While the WebRTC and non-WebRTC implementations can be distinguished 
from each
other in each of these cases, no incompatabilities arise. The only 
places where
there is *any* potential for problems are highlighted above with an "*" 
instead
of a "-". All such cases involve a non-WebRTC implementation deciding to
validate peer behavior that has no bearing on its own operation.

While Postel's Law would hopefully counsel implementors away from such 
behavior,
it seems that we can head off this behavior completely by explicitly 
instructing
implementations not to treat these situations as failures of any kind
("Implementations MUST NOT treat a mismatch between the transport in an 
m= line
and the default or selected candidate as an error, and MUST NOT alter 
ICE state
in reaction to such a mismatch").

I think that gets us to 100% compatibility between JSEP and ice-sip-sdp 
-- and,
except for busybody implementations checking compliance where they 
should not be
-- it doesn't require any changes in anyone's code.

This does leave the kind of fiddly protocol-nerd issue that JSEP says to 
do one
thing where ice-sip-sdp says to do another.

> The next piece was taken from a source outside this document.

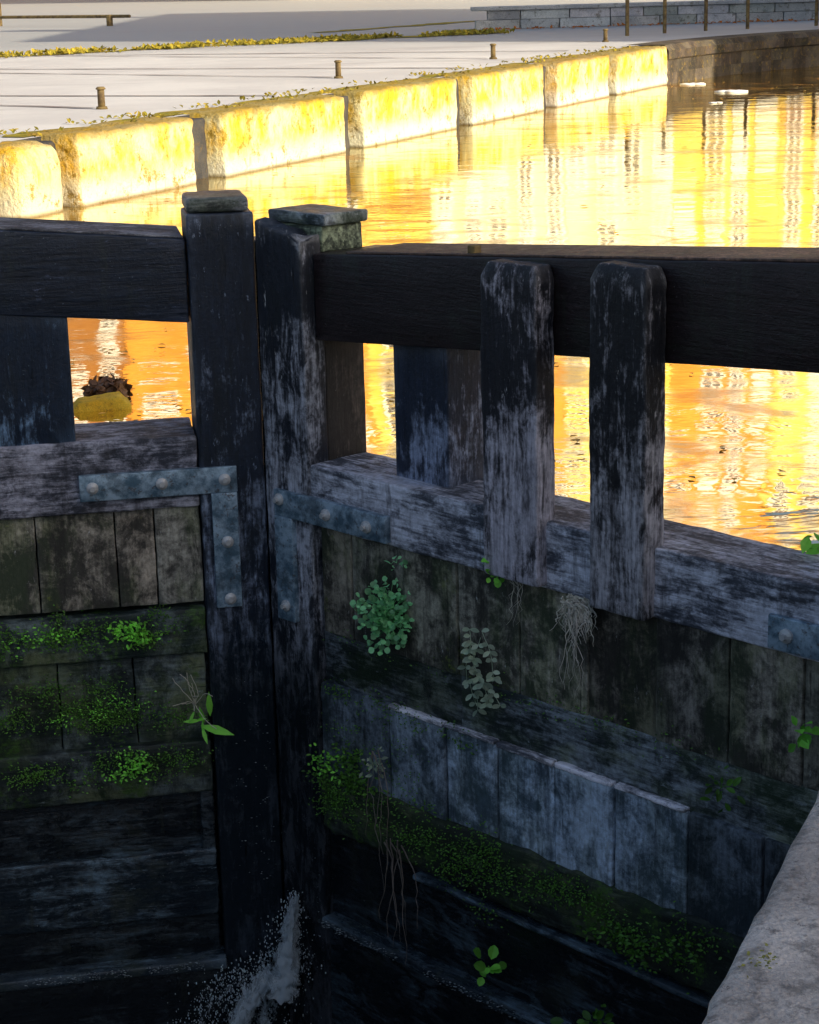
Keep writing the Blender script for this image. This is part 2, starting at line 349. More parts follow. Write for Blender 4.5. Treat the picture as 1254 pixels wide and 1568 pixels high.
one("bottom_rail",M_wet,P,.3,3.5,.0,.3,-2.9,-2.03,r=.012,amp=.01)
one("gate_back_boarding",M_wet,P,.1,3.5,.12,.2,-2.9,-.2,r=.01)
def strap(P,pts,bolts,y=-.036,th=.012):
    for i,(x0,x1,z0,z1) in enumerate(pts): one("iron_strap_%d"%(i+1),M_iron,P,x0,x1,y-th*(1+.2*i),y+.02,z0,z1,r=.004,amp=.002,seg=.04)
    mb=MB()
    for (x,z) in bolts:
        mb.tube([(x,y-.01,z),(x,y-.022,z),(x,y-.03,z)],[.026,.026,.012],12)
        mb.tube([(x,y-.02,z),(x,y-.042,z)],[.013,.012],6,t=1.2)
    mb.build("strap_bolts",M_bolt,P,False)
strap(P,[(.1,.8,-.15,-.035),(.1,.215,-.62,-.151)],[(.14,-.075),(.44,-.09),(.69,-.095),(.16,-.55)],y=-.03)
strap(P,[(2.68,3.4,-.15,-.03)],[(2.76,-.09),(3.1,-.09)],y=-.02)
P=GL
one("mitre_post",M_post,P,-.285,-.003,-.01,.3,-2.9,1.14,r=.012,amp=.005,t=(1.05,1.1,1.15),seg=.06)
one("mitre_seal",M_wet,P,-.1,.05,.16,.3,-2.9,1.0,r=.01)
one("mitre_post_cap",M_band,P,-.28,-.02,.0,.3,1.143,1.205,r=.02,amp=.006,t=(1.2,1.15,1.2),seg=.04)
sl=lambda p:V((p.x,p.y,p.z-.095*(p.x+.27)))
one("balance_beam",M_beam,P,-6.5,-.292,.02,.42,.68,1.035,r=.01,fn=sl,amp=.006,t=(1.,1.1,1.35))
one("beam_capping",M_rail,P,-6.5,-.3,.035,.41,1.036,1.044,r=.003,fn=sl,amp=.001,t=.4)
one("side_post",M_post,P,-1.45,-.80,.03,.24,.17,.78,r=.01,t=(.7,1.0,1.2))
one("side_post",M_back,P,-3.4,-2.6,.03,.24,.17,.98,r=.012)
one("top_rail",M_rail,P,-3.5,-.29,-.0,.39,-.12,.195,r=.01,amp=.007,t=(.66,.65,.68),seg=.05)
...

I think this difference is best
handled by a note in ice-sip-sdp along the lines of: "Note that 
implementations
of [RFC-jsep] will indicate a transport of 'UDP/TLS/RTP/SAVPF' regardless of
whether the default and/or selected ICE candidate is UDP or TCP. While 
this is
functionally compatible with this specification, future users of ICE in
conjunction with SDP Offer/Answer procedures are expected to use the 
procedures
specified in this document."

As far as I can tell, this gets us past the current impasse with the 
addition of
two sentences to ice-sip-sdp, neither of which has any real practical 
effect on
implementations.

I know that there are parts of this proposal that will disappoint people who
want JSEP to change to match ice-sip-sdp, and parts that will disappoint 
people
who want ice-sip-sdp to change to match JSEP; but I think that this is 
the most
practical fix, and the only one I can imagine that doesn't imply the 
need for
large-scale software updates to comply with the final published protocols
(taking careful note that any such changes would almost certainly never
happen).

/a

____
[1] RTP/AVP, RTP/AVPF, RTP/SAVP, RTP/SAVPF, TCP/DTLS/RTP/SAVP,
     TCP/DTLS/RTP/SAVPF, UDP/TLS/RTP/SAVP, and UDP/TLS/RTP/SAVPF. This 
is a list
     of the currently registered proto values that carry RTP over either 
UDP or
     TCP, minus the new protos defined in RFC 7850 (users of those 
values are
     presumably aware of the nuanced meanings of each value) and minus
     "TCP/RTP/AVP", which is unencrypted, and whose use with 
encryption-related
     attributes is inherently ambiguous, unlike the other "SAVP(F)" 
protos in
     this list.

[2] WebRTC's permissive list is a practical hack in response to existing
     deployed implementations that say one thing but mean another. This can
     lead to kind of strange failures -- mostly due to differing notions of
     media encryption -- but that's a carefully-considered and 
already-litigated
     option that impacts only WebRTC.